Now, it is important to note that some testing has been done, and it's been found that for high valve spring pressures, coupled with flat tappet cams, etc... some scuffing does occur. The reality though is that the engines that have the level of valve spring pressures we're taking about are race engines, or at least heavily modified street rod engines. A stock TR6 or Austin Healey simply does not need special oil. For my own fleet, I've only ever used oil off the shelf (actually I buy by the 5 gallon pail these days). My cars don't burn oil, I drive through multiple states, and I commute to work with the classics in the nice weather. We're talking 10 to 15 thousand miles annually in these. I've had the chance to check a cam or two while the engine was out for a clutch or replacing a timing chain. They were absolutely fine.
Finally... what about all the big name companies that are producing specialty oils? Well... follow the money. It's not necessary to have special oil, but then again neither are a lot of things you can buy from an infomercial. The fact that something is available at a store doesn't make it necessary. Specialty oils are a multi billion dollar industry, so you can bet everyone wants a piece.
So yeah... I use regular oil and have never had a problem. If I'm changing your oil, then I'll most likely use VR1.
@@midwestmotoring You covered a lot of ground there, up-front and clear. Thnx.

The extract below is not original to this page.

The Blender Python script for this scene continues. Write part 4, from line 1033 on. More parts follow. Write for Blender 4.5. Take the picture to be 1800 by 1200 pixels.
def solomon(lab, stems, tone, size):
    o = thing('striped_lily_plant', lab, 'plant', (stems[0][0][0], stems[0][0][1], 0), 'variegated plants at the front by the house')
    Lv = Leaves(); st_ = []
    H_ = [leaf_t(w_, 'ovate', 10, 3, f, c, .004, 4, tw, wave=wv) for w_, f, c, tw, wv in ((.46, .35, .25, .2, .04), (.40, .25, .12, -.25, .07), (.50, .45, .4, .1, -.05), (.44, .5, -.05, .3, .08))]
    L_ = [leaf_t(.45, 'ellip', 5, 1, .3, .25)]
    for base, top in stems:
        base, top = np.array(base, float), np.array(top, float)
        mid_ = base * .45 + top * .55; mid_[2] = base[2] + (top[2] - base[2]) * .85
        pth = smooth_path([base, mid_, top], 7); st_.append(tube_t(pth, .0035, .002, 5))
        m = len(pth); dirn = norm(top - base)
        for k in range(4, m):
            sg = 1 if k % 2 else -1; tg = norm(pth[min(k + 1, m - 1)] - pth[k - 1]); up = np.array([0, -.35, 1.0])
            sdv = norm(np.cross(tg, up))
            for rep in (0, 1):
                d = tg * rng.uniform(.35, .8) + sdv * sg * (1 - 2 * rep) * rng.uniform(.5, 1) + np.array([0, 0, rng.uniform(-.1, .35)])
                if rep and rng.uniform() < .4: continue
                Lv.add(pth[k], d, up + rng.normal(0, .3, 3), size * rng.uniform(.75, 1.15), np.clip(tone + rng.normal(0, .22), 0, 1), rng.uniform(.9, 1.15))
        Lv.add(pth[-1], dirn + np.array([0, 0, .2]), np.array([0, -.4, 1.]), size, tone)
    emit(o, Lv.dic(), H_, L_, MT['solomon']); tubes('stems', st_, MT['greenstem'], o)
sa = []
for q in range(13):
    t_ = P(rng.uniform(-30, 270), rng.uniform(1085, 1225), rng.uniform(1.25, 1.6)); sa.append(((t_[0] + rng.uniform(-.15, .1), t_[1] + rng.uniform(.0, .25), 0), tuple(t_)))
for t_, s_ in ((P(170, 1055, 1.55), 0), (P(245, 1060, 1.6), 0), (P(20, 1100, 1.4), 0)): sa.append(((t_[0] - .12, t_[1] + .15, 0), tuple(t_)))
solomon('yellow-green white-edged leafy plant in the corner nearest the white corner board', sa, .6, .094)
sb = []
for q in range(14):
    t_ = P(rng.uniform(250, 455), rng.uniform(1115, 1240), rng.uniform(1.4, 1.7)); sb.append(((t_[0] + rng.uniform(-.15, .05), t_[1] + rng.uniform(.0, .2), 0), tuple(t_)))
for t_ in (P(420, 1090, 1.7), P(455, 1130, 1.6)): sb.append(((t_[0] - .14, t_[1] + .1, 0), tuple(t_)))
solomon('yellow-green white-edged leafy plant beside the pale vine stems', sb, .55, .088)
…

Good coverage of the basics. What are your thoughts on a engine flush via the oil before adding the new oil. Not at every oil change obviously, but every few years? Love your lift. Man that would be handy.
It couldn't hurt, but a lot of that stuff isnt necessary, and sone is just plain snake oil. Regular oil changes will do more help than flushing though. For an unknown car, I'd say go for it, and then just change it frequently afterwards.